More than 300 people have also signed an online petition in support of the request, and Councilman Jimmy Van Bramer staged a rally with students at the intersection earlier this year, at which they erected their own homemade stop sign.

"The kids are crossing on their way to school and there's no traffic light for them, no stop sign for them," Cynamon said.

He questioned the effectiveness of the city's Slow Zones, saying that his home in Sunnyside is located within one but that drivers routinely ignore the lower speed limit.

"They come at 55 miles per hour down my block," he said. "It doesn’t work."

But in her letter to Nolan sent on June 1, Trottenberg said the city's existing Slow Zones — which use things like street markings and speed bumps in addition to the speed-limit reduction — have seen a 10 to 15 percent drop in drivers' speeds after being installed, as well as a 14 percent drop in crashes.

The DOT reviewed residents' request for a stop sign at Fifth Street and 51st Avenue but determined that traffic conditions at the corner "did not meet the nationally recognized safety engineering standards" to install one, Trottenberg said.
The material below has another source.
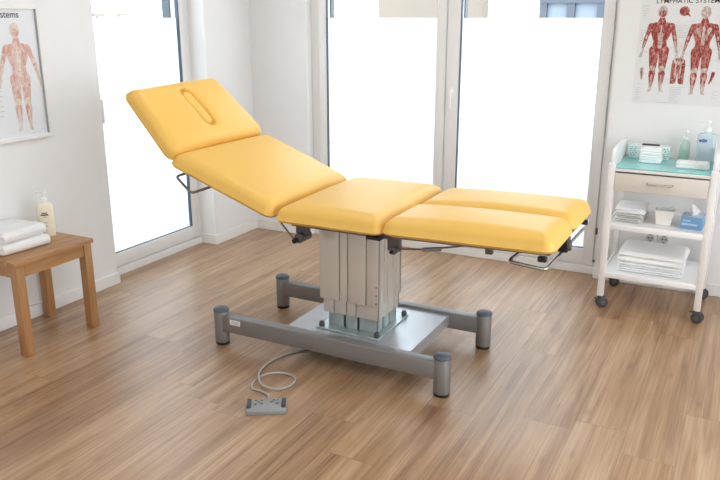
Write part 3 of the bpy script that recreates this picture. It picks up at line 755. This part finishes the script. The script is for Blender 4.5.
# green gel bottle
gx, gy = -.322, 4.600
g = thing('gel_bottle', (gx, gy, Tz), 'small clear pump bottle of green gel on trolley top', 'bottle')
b = BM(); lathe(b, (gx, gy, Tz), [(0, 0), (.024, 0), (.028, .004), (.029, .02), (.028, .085), (.022, .105), (.012, .116), (.011, .124), (0, .124)], 28); obj('bottle_body', b, M['clear_green'], g)
b = BM(); lathe(b, (gx, gy, Tz), [(0, .003), (.0255, .003), (.0262, .02), (.0255, .072), (0, .073)], 28); obj('gel', b, M['green_gel'], g)
b = BM(); lathe(b, (gx, gy, Tz), [(0, .120), (.013, .120), (.013, .136), (.007, .140), (.005, .142), (.005, .160), (.011, .161), (.011, .169), (0, .170)], 20); tube(b, [(gx, gy, Tz + .165), (gx - .03, gy - .005, Tz + .163)], .004, 8); obj('pump', b, M['pump'], g)
wrap_marks((gx, gy, Tz), .029, .029, 0, [(D(-125), D(-70), .058, .062), (D(-120), D(-75), .048, .051), (D(-110), D(-80), .020, .028)], M['teal'], g, 'label_print')
# large disinfectant bottle
bx, by = -.212, 4.560
g = thing('soap_bottle', (bx, by, Tz), 'tall clear square pump bottle with navy label patch on trolley top', 'bottle')
b = BM(); box(b, (bx - .047, by - .032, Tz + .0004), (bx + .047, by + .032, Tz + .165), .012, 4); lathe(b, (bx, by, Tz), [(.022, .160), (.020, .168), (.016, .172), (.016, .180), (0, .180)], 24)
obj('bottle_body', b, M['clear_blue'], g)
b = BM(); lathe(b, (bx, by, Tz), [(0, .176), (.019, .176), (.019, .196), (.010, .201), (.006, .203), (.006, .226), (.015, .228), (.015, .238), (0, .240)], 22); tube(b, [(bx, by, Tz + .233), (bx - .038, by - .01, Tz + .231), (bx - .046, by - .012, Tz + .222)], .006, 8); obj('pump', b, M['pump'], g)
b = BM(); box(b, (bx - .038, by - .0335, Tz + .018), (bx + .036, by - .0315, Tz + .150), .0005, 1); lab = obj('label', b, M['clear_blue'], g)
b = BM(); box(b, (bx - .037, by - .0348, Tz + .122), (bx + .004, by - .0333, Tz + .134), .0005, 1); lathe(b, (0, 0, 0), [(0, 0), (.016, 0), (.016, .0012), (0, .0012)], 24)
vs = [v for v in b.verts if abs(v.co.x) < .05 and abs(v.co.z) < .01]
bmesh.ops.rotate(b, verts=vs, cent=(0, 0, 0), matrix=Matrix.Rotation(PI / 2, 3, 'X')); bmesh.ops.scale(b, verts=vs, vec=(1, 1, .55)); bmesh.ops.translate(b, verts=vs, vec=(bx - .012, by - .0335, Tz + .129))
obj('label_patch', b, M['blue'], lab)
b = BM()
for k in range(5): box(b, (bx - .032, by - .0345, Tz + .035 + .014 * k), (bx - .032 + .022 + .008 * (k % 3), by - .0333, Tz + .038 + .014 * k))
box(b, (bx - .026, by - .0356, Tz + .127), (bx - .002, by - .0346, Tz + .130)); obj('label_print', b, M['greyink'], lab, smooth=False)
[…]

"We are confident, however, that the Slow Zones will be effective in improving traffic safety at these locations," the commissioner wrote.

Nolan replied with a statement calling the DOT's rejection of the stop sign "troubling."

"I would ask that the NYC Department of Transportation take another look at this intersection and listen to the many students and parents who have pushed and advocated for an all way stop to be placed at this location," she said.

In a statement Wednesday, a DOT spokeswoman said the agency is once again looking at the intersection and "collecting new data" on the feasibility of putting a stop sign there, with the results expected in the next few days.

The Slow Zones will be installed by the start of the next school year, according to Trottenberg's letter.